■ **Recorded data**:
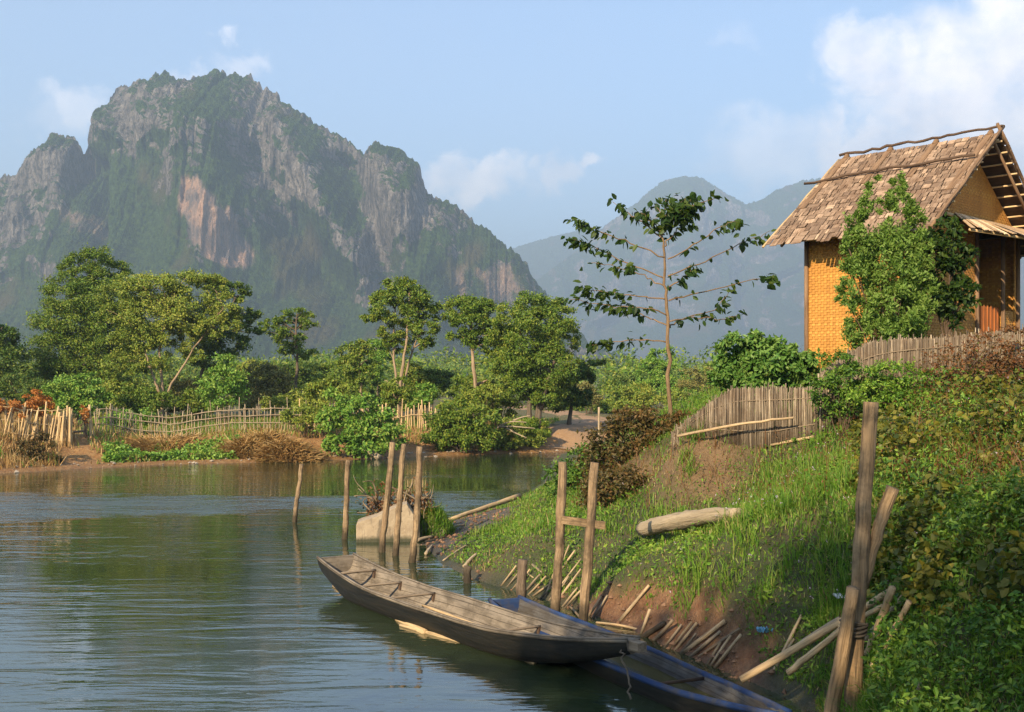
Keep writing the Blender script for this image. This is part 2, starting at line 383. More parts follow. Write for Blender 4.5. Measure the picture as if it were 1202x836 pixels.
# dirt track climbing from the ford
cl_ = np.array([(2.4, 51.6), (3.0, 54), (3.6, 57), (4.4, 61), (4.9, 66), (4.6, 72), (3.4, 80), (1.5, 90), (0, 105)])
t_ = np.linspace(0, 1, 90); cx = np.interp(t_, np.linspace(0, 1, len(cl_)), cl_[:, 0]); cyy = np.interp(t_, np.linspace(0, 1, len(cl_)), cl_[:, 1])
cx = np.convolve(np.pad(cx, 6, 'edge'), np.ones(13)/13, 'valid'); cyy = np.convolve(np.pad(cyy, 6, 'edge'), np.ones(13)/13, 'valid')
tv = np.stack([np.gradient(cx), np.gradient(cyy)], 1); tv /= np.linalg.norm(tv, axis=1)[:, None]; nv = np.stack([-tv[:, 1], tv[:, 0]], 1)
ww = np.linspace(-1, 1, 13); halfw = np.interp(t_, [0, .15, 1], [2.2, 1.5, 1.3])*(1+.15*fbm(t_*9, 0*t_, 3, 2))
RX = cx[:, None]+nv[:, :1]*ww*halfw[:, None]; RY = cyy[:, None]+nv[:, 1:]*ww*halfw[:, None]
RZ = height(RX, RY)+0.03-0.06*np.abs(ww)**4-.03*np.exp(-((np.abs(ww)-.45)/.14)**2)
mb = MB(); mb.grid(np.stack([RX, RY, RZ], -1)[:, ::-1])
m_track, N, out = new_mat('sandy_track'); P = pos_node(N)
cc = N.mix(N.noise(P, 2.2, 6, .6), (.22, .12, .055), (.34, .21, .11))
bs = N.add('ShaderNodeBsdfPrincipled', i_Base_Color=cc, i_Roughness=.95)
bp = N.add('ShaderNodeBump', i_Strength=.6, i_Distance=.05, i_Height=N.noise(P, 7.0, 5, .6)); N.l.new(bp.outputs[0], bs.inputs['Normal']); finish(N, out, bs)
tag(mb.build('dirt_road', m_track, smooth_=True), 'pale dirt track climbing from the ford', kind='structure')

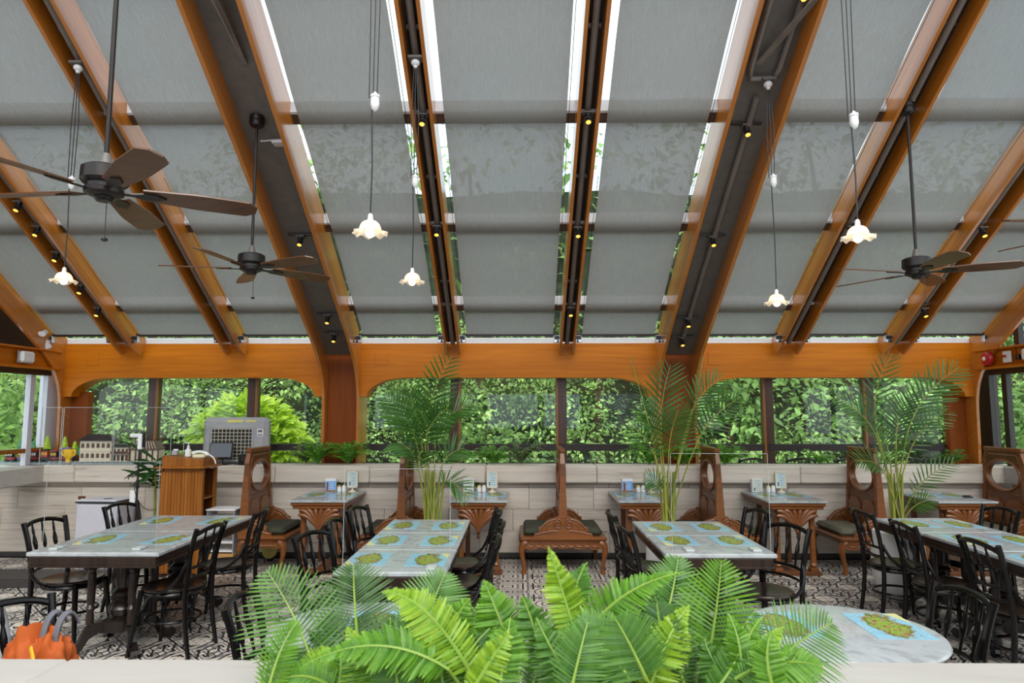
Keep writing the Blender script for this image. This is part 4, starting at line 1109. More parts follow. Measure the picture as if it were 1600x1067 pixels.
# ================================================================== HANGING THINGS
# ---- ceiling fans
def fan(x, y, z, top, a0, label):
    t = thing('ceiling_fan', label, 'fan', (x, y, z), 0, 'ceiling fans')
    H = top - z
    MB().lathe([(0.012, 0.10), (0.012, H)], 10).build('downrod', 'fan_metal', t)
    MB().lathe([(0.02, H - 0.10), (0.055, H - 0.085), (0.065, H - 0.05), (0.06, H - 0.035), (0.065, H - 0.02), (0.06, H + 0.005)], 20).build('canopy', 'fan_metal', t)
    MB().lathe([(0.016, 0.135), (0.022, 0.12), (0.032, 0.075), (0.055, 0.06)], 18).build('rod_cover', 'grey_steel', t)
    MB().lathe([(0.03, 0.065), (0.09, 0.062), (0.108, 0.05), (0.110, -0.012), (0.100, -0.025), (0.085, -0.03), (0.085, -0.05), (0.092, -0.055), (0.090, -0.075), (0.06, -0.09), (0.03, -0.092)], 28).build('motor_housing', 'fan_metal', t)
    MB().lathe([(0.001, -0.115), (0.035, -0.112), (0.045, -0.098), (0.045, -0.088)], 18).build('switch_cap', 'fan_metal', t)
    for k in range(5):
        M = Matrix.Rotation(a0 + k * 2 * PI / 5, 4, 'Z')
        P = M @ Matrix.Rotation(R(-13), 4, 'X')
        blade = MB(); sub = MB()
        n = 12; up_ = []; dn = []
        for i in range(n + 1):
            q = i / n; xx = 0.17 + 0.55 * q
            w = 0.050 + 0.026 * min(1, q * 2.2) - 0.010 * max(0, q - 0.6)
            if q > 0.9: w *= math.sqrt(max(0.0, 1 - ((q - 0.9) / 0.1) ** 2)) * 0.55 + 0.45
            up_.append((xx, w)); dn.append((xx, -w))
        sub.prism(up_ + dn[::-1], 'z', -0.058, 0.008)
        blade.add(sub.v, sub.f, P)
        bo = blade.build('blade', 'fan_blade', t, None, 30)
        br = MB(); sub = MB().prism([(0.07, 0.014), (0.13, 0.012), (0.17, 0.028), (0.23, 0.030), (0.28, 0.0), (0.23, -0.030), (0.17, -0.028), (0.13, -0.012), (0.07, -0.014)], 'z', -0.066, 0.008)
        br.add(sub.v, sub.f, P); br.build('blade_iron', 'fan_metal', bo, None, 30)
    cx = 0.035
    MB().tube([(cx, -0.03, -0.10), (cx, -0.03, -0.31)], 0.002, 5).build('pull_chain', 'black_plastic', t)
    MB().lathe([(0.002, -0.325), (0.018, -0.318), (0.012, -0.308), (0.003, -0.305)], 10, (cx, -0.03, 0)).build('pull_fob', 'black_plastic', t)
fan(-2.08, 3.25, 2.87, rz_(3.25, 0.16), R(30), 'ceiling fan with wooden blades, largest and nearest, at the upper left')
fan(-2.25, 5.52, 2.96, rz_(5.52, 0.16), R(46), 'ceiling fan with wooden blades behind the nearest one, above the left tables')
fan(3.26, 5.46, 2.90, rz_(5.46, 0.14), R(48), 'ceiling fan with wooden blades at the right, above the right tables')
fan(3.36, 3.62, 2.80, rz_(3.62, 0.14), R(183), 'ceiling fan at the right edge with one wooden blade tip showing')

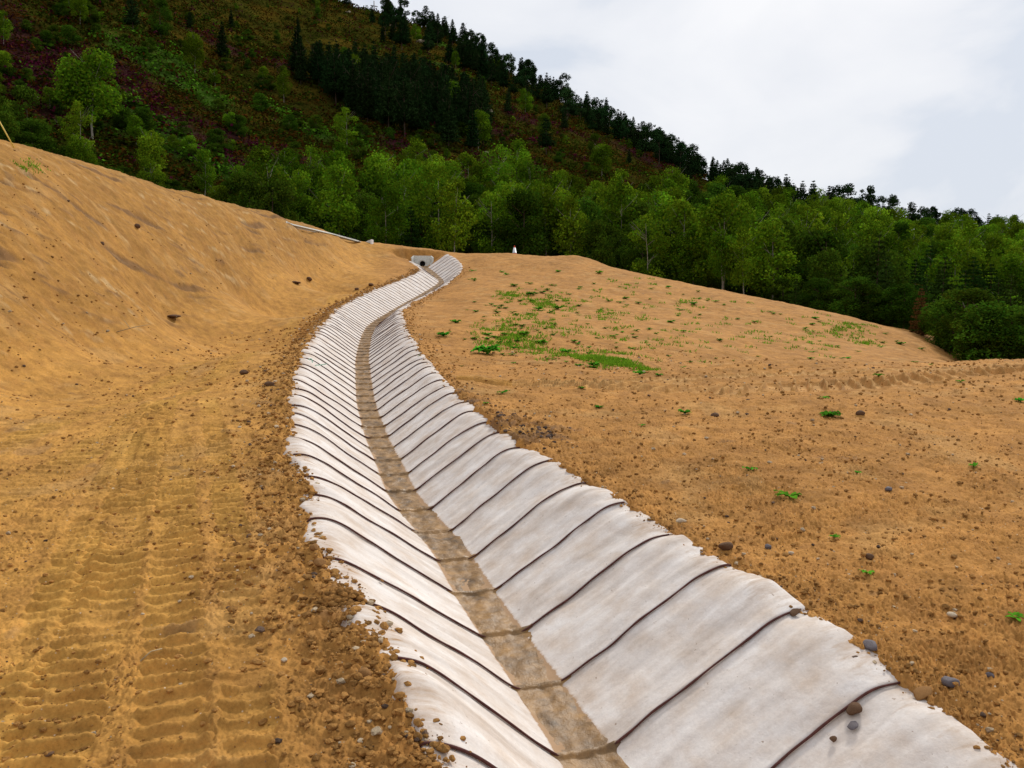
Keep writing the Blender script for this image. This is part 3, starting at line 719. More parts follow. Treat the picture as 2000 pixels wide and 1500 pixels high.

■ **Aim of the exercise**:
Quote every line word for word and keep the images out of the copy.

■ **Task output**:
Keep writing the Blender script for this image. This is part 2, starting at line 383. More parts follow. Write for Blender 4.5. Measure the picture as if it were 1202x836 pixels.
# dirt track climbing from the ford
cl_ = np.array([(2.4, 51.6), (3.0, 54), (3.6, 57), (4.4, 61), (4.9, 66), (4.6, 72), (3.4, 80), (1.5, 90), (0, 105)])
t_ = np.linspace(0, 1, 90); cx = np.interp(t_, np.linspace(0, 1, len(cl_)), cl_[:, 0]); cyy = np.interp(t_, np.linspace(0, 1, len(cl_)), cl_[:, 1])
cx = np.convolve(np.pad(cx, 6, 'edge'), np.ones(13)/13, 'valid'); cyy = np.convolve(np.pad(cyy, 6, 'edge'), np.ones(13)/13, 'valid')
tv = np.stack([np.gradient(cx), np.gradient(cyy)], 1); tv /= np.linalg.norm(tv, axis=1)[:, None]; nv = np.stack([-tv[:, 1], tv[:, 0]], 1)
ww = np.linspace(-1, 1, 13); halfw = np.interp(t_, [0, .15, 1], [2.2, 1.5, 1.3])*(1+.15*fbm(t_*9, 0*t_, 3, 2))
RX = cx[:, None]+nv[:, :1]*ww*halfw[:, None]; RY = cyy[:, None]+nv[:, 1:]*ww*halfw[:, None]
RZ = height(RX, RY)+0.03-0.06*np.abs(ww)**4-.03*np.exp(-((np.abs(ww)-.45)/.14)**2)
mb = MB(); mb.grid(np.stack([RX, RY, RZ], -1)[:, ::-1])
m_track, N, out = new_mat('sandy_track'); P = pos_node(N)
cc = N.mix(N.noise(P, 2.2, 6, .6), (.22, .12, .055), (.34, .21, .11))
bs = N.add('ShaderNodeBsdfPrincipled', i_Base_Color=cc, i_Roughness=.95)
bp = N.add('ShaderNodeBump', i_Strength=.6, i_Distance=.05, i_Height=N.noise(P, 7.0, 5, .6)); N.l.new(bp.outputs[0], bs.inputs['Normal']); finish(N, out, bs)
tag(mb.build('dirt_road', m_track, smooth_=True), 'pale dirt track climbing from the ford', kind='structure')

Keep writing the Blender script for this image. This is part 4, starting at line 1109. More parts follow. Measure the picture as if it were 1600x1067 pixels.
# ================================================================== HANGING THINGS
# ---- ceiling fans
def fan(x, y, z, top, a0, label):
    t = thing('ceiling_fan', label, 'fan', (x, y, z), 0, 'ceiling fans')
    H = top - z
    MB().lathe([(0.012, 0.10), (0.012, H)], 10).build('downrod', 'fan_metal', t)
    MB().lathe([(0.02, H - 0.10), (0.055, H - 0.085), (0.065, H - 0.05), (0.06, H - 0.035), (0.065, H - 0.02), (0.06, H + 0.005)], 20).build('canopy', 'fan_metal', t)
    MB().lathe([(0.016, 0.135), (0.022, 0.12), (0.032, 0.075), (0.055, 0.06)], 18).build('rod_cover', 'grey_steel', t)
    MB().lathe([(0.03, 0.065), (0.09, 0.062), (0.108, 0.05), (0.110, -0.012), (0.100, -0.025), (0.085, -0.03), (0.085, -0.05), (0.092, -0.055), (0.090, -0.075), (0.06, -0.09), (0.03, -0.092)], 28).build('motor_housing', 'fan_metal', t)
    MB().lathe([(0.001, -0.115), (0.035, -0.112), (0.045, -0.098), (0.045, -0.088)], 18).build('switch_cap', 'fan_metal', t)
    for k in range(5):
        M = Matrix.Rotation(a0 + k * 2 * PI / 5, 4, 'Z')
        P = M @ Matrix.Rotation(R(-13), 4, 'X')
        blade = MB(); sub = MB()
        n = 12; up_ = []; dn = []
        for i in range(n + 1):
            q = i / n; xx = 0.17 + 0.55 * q
            w = 0.050 + 0.026 * min(1, q * 2.2) - 0.010 * max(0, q - 0.6)
            if q > 0.9: w *= math.sqrt(max(0.0, 1 - ((q - 0.9) / 0.1) ** 2)) * 0.55 + 0.45
            up_.append((xx, w)); dn.append((xx, -w))
        sub.prism(up_ + dn[::-1], 'z', -0.058, 0.008)
        blade.add(sub.v, sub.f, P)
        bo = blade.build('blade', 'fan_blade', t, None, 30)
        br = MB(); sub = MB().prism([(0.07, 0.014), (0.13, 0.012), (0.17, 0.028), (0.23, 0.030), (0.28, 0.0), (0.23, -0.030), (0.17, -0.028), (0.13, -0.012), (0.07, -0.014)], 'z', -0.066, 0.008)
        br.add(sub.v, sub.f, P); br.build('blade_iron', 'fan_metal', bo, None, 30)
    cx = 0.035
    MB().tube([(cx, -0.03, -0.10), (cx, -0.03, -0.31)], 0.002, 5).build('pull_chain', 'black_plastic', t)
    MB().lathe([(0.002, -0.325), (0.018, -0.318), (0.012, -0.308), (0.003, -0.305)], 10, (cx, -0.03, 0)).build('pull_fob', 'black_plastic', t)
fan(-2.08, 3.25, 2.87, rz_(3.25, 0.16), R(30), 'ceiling fan with wooden blades, largest and nearest, at the upper left')
fan(-2.25, 5.52, 2.96, rz_(5.52, 0.16), R(46), 'ceiling fan with wooden blades behind the nearest one, above the left tables')
fan(3.26, 5.46, 2.90, rz_(5.46, 0.14), R(48), 'ceiling fan with wooden blades at the right, above the right tables')
fan(3.36, 3.62, 2.80, rz_(3.62, 0.14), R(183), 'ceiling fan at the right edge with one wooden blade tip showing')

Keep writing the Blender script for this image. This is part 3, starting at line 719. More parts follow. Treat the picture as 2000 pixels wide and 1500 pixels high.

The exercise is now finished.